Sunday, April 27, 2008

HAVE THINE OWN WAY, LORD – Part 3: On the Potter's Wheel - April 12, 2008

“For we are God's workmanship,
created in Christ Jesus to do good works,
which God prepared in advance for us to do.”
Ephesians 2:10

Okay, folks, it’s time to get in shape! As a tyke, my daughter, Beth, begged us to wake her up early so she could watch “Mousercize” on the Disney channel. She was so in to exercise, that for Christmas, she requested “Get in Shape, Girl” products—pint-sized, pink exercise paraphernalia like a mat, sweat band, tiny bar bells, etc. But her idea of getting in shape was to get comfy on the sofa and “watch” Minnie and Mickey and their cheerful, colorfully clad, energetic friends sing and sweat. That’s my girl, all right: just like her mama.

However, this is not the kind of getting in shape that I want to talk about today. No exercise videos or leotards required. No running shoes, no sweating. Did I hear a collective sigh of relief? You’re not going to be required to do anything in this step of the process of becoming a clay jar. You can just lay back and let the Master Potter do his thing.

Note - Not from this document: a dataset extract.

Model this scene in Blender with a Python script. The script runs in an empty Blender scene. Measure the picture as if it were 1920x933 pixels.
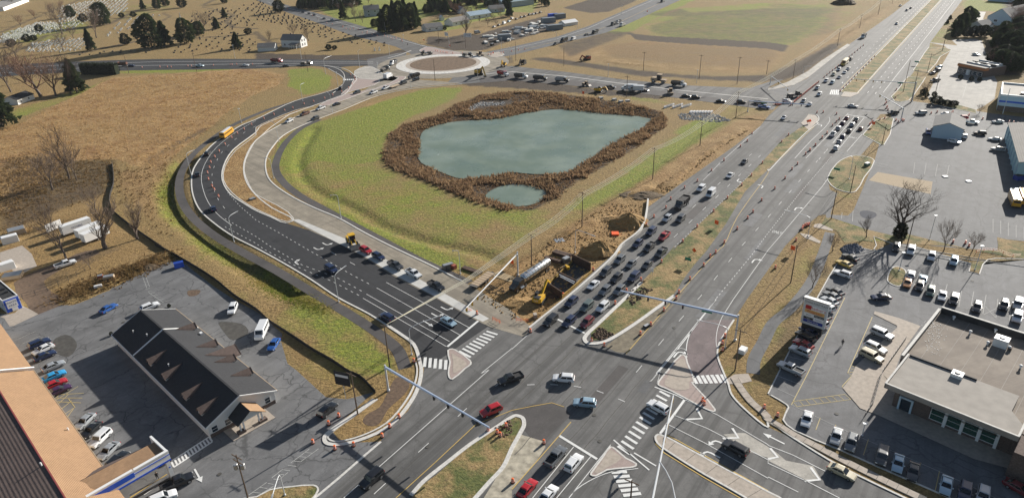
import bpy, bmesh, math, random
import numpy as np
from mathutils import Vector, Matrix
from mathutils.geometry import tessellate_polygon

sc = bpy.context.scene
COL = sc.collection
R = math.radians
random.seed(7)
rng = np.random.default_rng(7)

# ------------------------------------------------------------- camera
FPX, CX, CY, CAMH = 1280.0, 960.0, 466.5, 92.0      # focal length in photo pixels, centre, height in metres
_down = Vector(((1045 - CX) / FPX, (3000 - CY) / FPX, 1)).normalized()
_fwd = (Vector((0, 0, 1)) - _down * _down.z).normalized()
_right = _down.cross(_fwd)
def to_world(c):                                    # camera coords (x right, y down, z forward) -> world
    return Vector((c.dot(_right), c.dot(_fwd), -c.dot(_down)))
cam_data = bpy.data.cameras.new('camera')
cam = bpy.data.objects.new('camera', cam_data); COL.objects.link(cam)
cam_data.sensor_fit = 'HORIZONTAL'; cam_data.sensor_width = 36.0
cam_data.lens = 36.0 * FPX / 1920.0
cam_data.clip_end = 12000; cam_data.clip_start = 0.5
_x, _y, _z = to_world(Vector((1, 0, 0))), to_world(Vector((0, -1, 0))), to_world(Vector((0, 0, -1)))
m = Matrix(((_x.x, _y.x, _z.x, 0), (_x.y, _y.y, _z.y, 0), (_x.z, _y.z, _z.z, CAMH), (0, 0, 0, 1)))
cam.matrix_world = m
sc.camera = cam

# ------------------------------------------------------------- sky and sun
SUN_AZ, SUN_EL = 44.0, 20.5                         # degrees clockwise from +Y, above the horizon
world = bpy.data.worlds.new("World"); sc.world = world; world.use_nodes = True
wn = world.node_tree.nodes; wl = world.node_tree.links
sky = wn.new('ShaderNodeTexSky'); sky.sky_type = 'NISHITA'; sky.sun_disc = False
sky.sun_elevation = R(SUN_EL); sky.sun_rotation = R(SUN_AZ)
sky.air_density = 1.0; sky.dust_density = 1.0
wl.new(sky.outputs[0], wn['Background'].inputs[0]); wn['Background'].inputs[1].default_value = 0.05
sun_d = bpy.data.lights.new('sun', 'SUN'); sun_d.energy = 5.0; sun_d.angle = R(0.5); sun_d.color = (1.0, 0.95, 0.87)
sun = bpy.data.objects.new('sun', sun_d); COL.objects.link(sun)
_sd = Vector((math.sin(R(SUN_AZ)) * math.cos(R(SUN_EL)), math.cos(R(SUN_AZ)) * math.cos(R(SUN_EL)), math.sin(R(SUN_EL))))
sun.rotation_euler = _sd.to_track_quat('Z', 'Y').to_euler()
sun.location = (0, 0, 150)
sc.view_settings.view_transform = 'Standard'; sc.view_settings.look = 'None'
sc.view_settings.gamma = 1.0; sc.view_settings.exposure = 0.72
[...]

Once the impurities and air bubbles have been pounded out of us (Part 2, March 29) the potter places the purified clay on the wheel. It’s essential that the potter center the clay on the wheel, for if it is even slightly off center, the pot is likely to collapse at some point during the shaping process. Twila Beahm, my artist friend, likens this to real life. If we aren’t centered in God, life spins out of control and splat!

When the clay is centered, the wheel is set in motion, and the potter uses his very skilled hands to force the clay to rise up into a cylinder, and then presses on top of the clay with his thumbs or palms. The potter repeats this process three or four times to increase the clay’s flexibility and strength.

From time to time, the potter will dampen his hands with water to soften the clay and make the texture more smooth and supple. Water symbolizes the Holy Spirit, and the Spirit moisturizes and softens our hearts. We are supple—responsive to the Potter’s touch, and in his hands, we grow more flexible and open to new situations.

Now pressing his thumbs into the center, the potter “opens up” the clay, gradually hollowing out the vessel. A little pressure with the finger tips evens out the thickness of the cylinder walls. Finally—drum roll, please—the potter shapes the clay into a vessel.

That wasn’t so bad, now was it? All that pressing feels like a massage. Well, maybe not a massage, but a good work out, at least in compared to the beating we took in the preparation session last week. I guess we could say that this phase is our “work out” or “exercise routine.” We do stretches to enhance our flexibility and weight training to build our muscle strength. “No pain, no gain,” as the saying goes.

But wait, what’s this about spinning? I’m getting dizzy just thinking about it. Pastor Howard Chang makes this spiritual application: “Often we want to run from or change our circumstances. We may even become embittered toward God because of the situations we find ourselves in. If we do, we will only find that we will face the same circumstances elsewhere. Why? Because we are still the same clay, spinning on the wheel of life’s circumstances.”

As the wheel of life spins, we have a choice: to fight our Master’s shaping, or relax under his touch. If you’re like me, you do some of both. When we want to climb off the potter’s wheel and run away from the trying circumstances in our lives, it helps to remember this:

“We know that in all things God works for the good of those who love him, who have been called according to his purpose.” (Romans 8:28)

I enjoy needlework, and as I stitch, a picture slowly emerges. With mere thread, fabric, and a pattern, I create what will be seen out of what is unseen. God can do likewise. Clay or cloth, it matters not. His touch transforms.